Given material:
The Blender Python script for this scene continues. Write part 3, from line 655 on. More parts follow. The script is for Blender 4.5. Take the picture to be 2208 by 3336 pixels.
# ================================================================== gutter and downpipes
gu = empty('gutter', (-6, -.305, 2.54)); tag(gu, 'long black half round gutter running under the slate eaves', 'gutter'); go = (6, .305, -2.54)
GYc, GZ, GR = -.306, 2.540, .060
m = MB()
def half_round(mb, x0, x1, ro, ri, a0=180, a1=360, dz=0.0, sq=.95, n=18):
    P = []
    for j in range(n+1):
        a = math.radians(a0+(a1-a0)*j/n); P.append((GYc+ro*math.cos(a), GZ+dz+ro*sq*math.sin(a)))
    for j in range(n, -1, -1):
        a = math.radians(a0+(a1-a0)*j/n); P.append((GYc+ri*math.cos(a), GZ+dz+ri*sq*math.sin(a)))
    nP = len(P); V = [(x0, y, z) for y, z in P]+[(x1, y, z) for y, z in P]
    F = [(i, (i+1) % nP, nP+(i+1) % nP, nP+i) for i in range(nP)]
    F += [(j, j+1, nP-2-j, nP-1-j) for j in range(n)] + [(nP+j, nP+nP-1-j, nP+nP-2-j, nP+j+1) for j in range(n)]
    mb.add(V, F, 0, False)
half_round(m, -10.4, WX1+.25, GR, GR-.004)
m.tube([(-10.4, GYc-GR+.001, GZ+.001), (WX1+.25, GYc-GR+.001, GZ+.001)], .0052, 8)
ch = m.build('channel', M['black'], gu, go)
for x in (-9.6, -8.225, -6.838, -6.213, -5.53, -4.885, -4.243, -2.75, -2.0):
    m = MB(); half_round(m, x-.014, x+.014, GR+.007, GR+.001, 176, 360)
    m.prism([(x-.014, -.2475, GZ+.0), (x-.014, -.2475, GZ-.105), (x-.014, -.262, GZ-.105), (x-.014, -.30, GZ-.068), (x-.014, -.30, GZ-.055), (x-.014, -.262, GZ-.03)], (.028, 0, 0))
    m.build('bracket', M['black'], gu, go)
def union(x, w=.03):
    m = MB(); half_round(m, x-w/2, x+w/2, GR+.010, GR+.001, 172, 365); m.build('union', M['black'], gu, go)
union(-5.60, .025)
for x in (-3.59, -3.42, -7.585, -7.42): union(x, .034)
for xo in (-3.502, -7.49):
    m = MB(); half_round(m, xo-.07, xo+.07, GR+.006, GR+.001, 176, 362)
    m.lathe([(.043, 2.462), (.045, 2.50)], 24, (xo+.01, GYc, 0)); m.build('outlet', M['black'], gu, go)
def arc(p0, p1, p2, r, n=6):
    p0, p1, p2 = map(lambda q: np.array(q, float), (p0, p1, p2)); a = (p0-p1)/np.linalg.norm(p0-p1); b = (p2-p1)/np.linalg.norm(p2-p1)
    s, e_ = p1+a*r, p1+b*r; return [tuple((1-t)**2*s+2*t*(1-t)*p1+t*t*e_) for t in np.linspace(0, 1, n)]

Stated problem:
Your task is to output all of the data above word for word.

Response to the task:
The Blender Python script for this scene continues. Write part 3, from line 655 on. More parts follow. The script is for Blender 4.5. Take the picture to be 2208 by 3336 pixels.
# ================================================================== gutter and downpipes
gu = empty('gutter', (-6, -.305, 2.54)); tag(gu, 'long black half round gutter running under the slate eaves', 'gutter'); go = (6, .305, -2.54)
GYc, GZ, GR = -.306, 2.540, .060
m = MB()
def half_round(mb, x0, x1, ro, ri, a0=180, a1=360, dz=0.0, sq=.95, n=18):
    P = []
    for j in range(n+1):
        a = math.radians(a0+(a1-a0)*j/n); P.append((GYc+ro*math.cos(a), GZ+dz+ro*sq*math.sin(a)))
    for j in range(n, -1, -1):
        a = math.radians(a0+(a1-a0)*j/n); P.append((GYc+ri*math.cos(a), GZ+dz+ri*sq*math.sin(a)))
    nP = len(P); V = [(x0, y, z) for y, z in P]+[(x1, y, z) for y, z in P]
    F = [(i, (i+1) % nP, nP+(i+1) % nP, nP+i) for i in range(nP)]
    F += [(j, j+1, nP-2-j, nP-1-j) for j in range(n)] + [(nP+j, nP+nP-1-j, nP+nP-2-j, nP+j+1) for j in range(n)]
    mb.add(V, F, 0, False)
half_round(m, -10.4, WX1+.25, GR, GR-.004)
m.tube([(-10.4, GYc-GR+.001, GZ+.001), (WX1+.25, GYc-GR+.001, GZ+.001)], .0052, 8)
ch = m.build('channel', M['black'], gu, go)
for x in (-9.6, -8.225, -6.838, -6.213, -5.53, -4.885, -4.243, -2.75, -2.0):
    m = MB(); half_round(m, x-.014, x+.014, GR+.007, GR+.001, 176, 360)
    m.prism([(x-.014, -.2475, GZ+.0), (x-.014, -.2475, GZ-.105), (x-.014, -.262, GZ-.105), (x-.014, -.30, GZ-.068), (x-.014, -.30, GZ-.055), (x-.014, -.262, GZ-.03)], (.028, 0, 0))
    m.build('bracket', M['black'], gu, go)
def union(x, w=.03):
    m = MB(); half_round(m, x-w/2, x+w/2, GR+.010, GR+.001, 172, 365); m.build('union', M['black'], gu, go)
union(-5.60, .025)
for x in (-3.59, -3.42, -7.585, -7.42): union(x, .034)
for xo in (-3.502, -7.49):
    m = MB(); half_round(m, xo-.07, xo+.07, GR+.006, GR+.001, 176, 362)
    m.lathe([(.043, 2.462), (.045, 2.50)], 24, (xo+.01, GYc, 0)); m.build('outlet', M['black'], gu, go)
def arc(p0, p1, p2, r, n=6):
    p0, p1, p2 = map(lambda q: np.array(q, float), (p0, p1, p2)); a = (p0-p1)/np.linalg.norm(p0-p1); b = (p2-p1)/np.linalg.norm(p2-p1)
    s, e_ = p1+a*r, p1+b*r; return [tuple((1-t)**2*s+2*t*(1-t)*p1+t*t*e_) for t in np.linspace(0, 1, n)]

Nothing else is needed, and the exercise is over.